Истребимо. Не вернулось и не вернется. Переживание времени и города, мира и истории на основе отрадного и, несмотря ни на что, не покидающего тебя чувства содружества. Способность видеть в другом такого же человека, как ты сам, и уважать его права, а на этой основе переживать и потенциальную солидарность с ним — выявленная и выраженная Окуджавой суть “арбатского текста” русской культуры, всей демократической русской интеллигенции. Но такого рода переживание предполагает, помимо лирического наполнения и мифологизации, определенный тип исторической реальности и общественных отношений. Уничтожаемые советским режимом, истончаясь и уходя из жизни, объективная возможность интеллигентского мировосприятия, его этика и его ценности, продолжали в ней жить вплоть до середины восьмидесятых годов, когда оказались полностью исчерпанными в реальности нового типа. Предпосылки ее складывались исподволь, но окончательную санкцию она получила в преобразованиях и потрясениях конца века. Какое уж тут содружество, какой интеллигентский кодекс, какое “возьмемся за руки”…
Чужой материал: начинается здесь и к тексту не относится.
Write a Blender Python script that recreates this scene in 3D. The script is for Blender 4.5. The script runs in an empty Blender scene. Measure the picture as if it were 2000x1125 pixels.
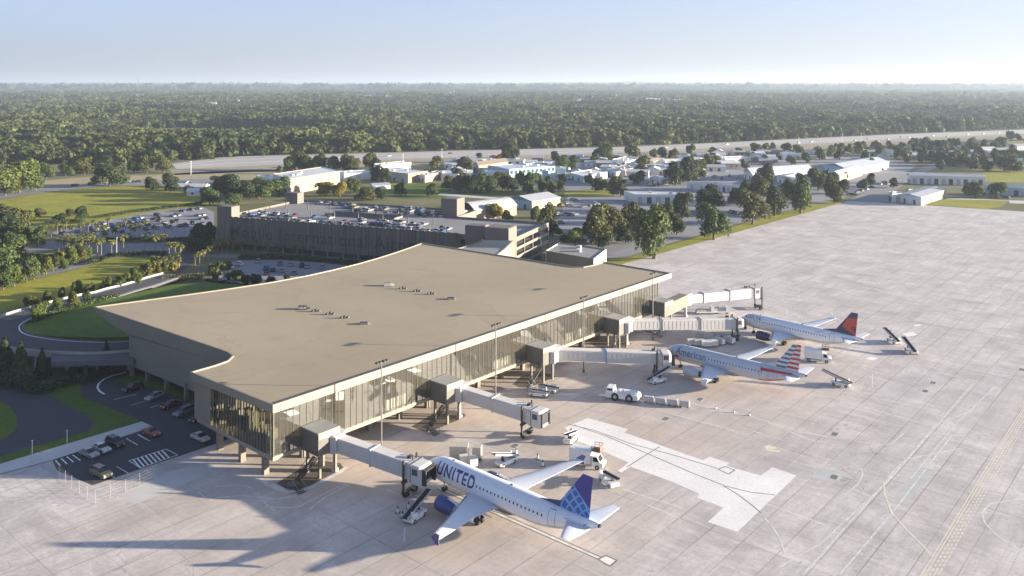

“Опасно видеть сегодня теми же детскими, наивными, восторженными глазами Москву, Арбат, нашу тогдашнюю общую готовность ко всему. Такая готовность — ради чего бы то ни было — накладывает на совесть каждого человека страшную ответственность. Свобода — она все-таки дороже и прекраснее любых иллюзий. С иллюзиями надо расставаться. Даже с самыми сладкими”9.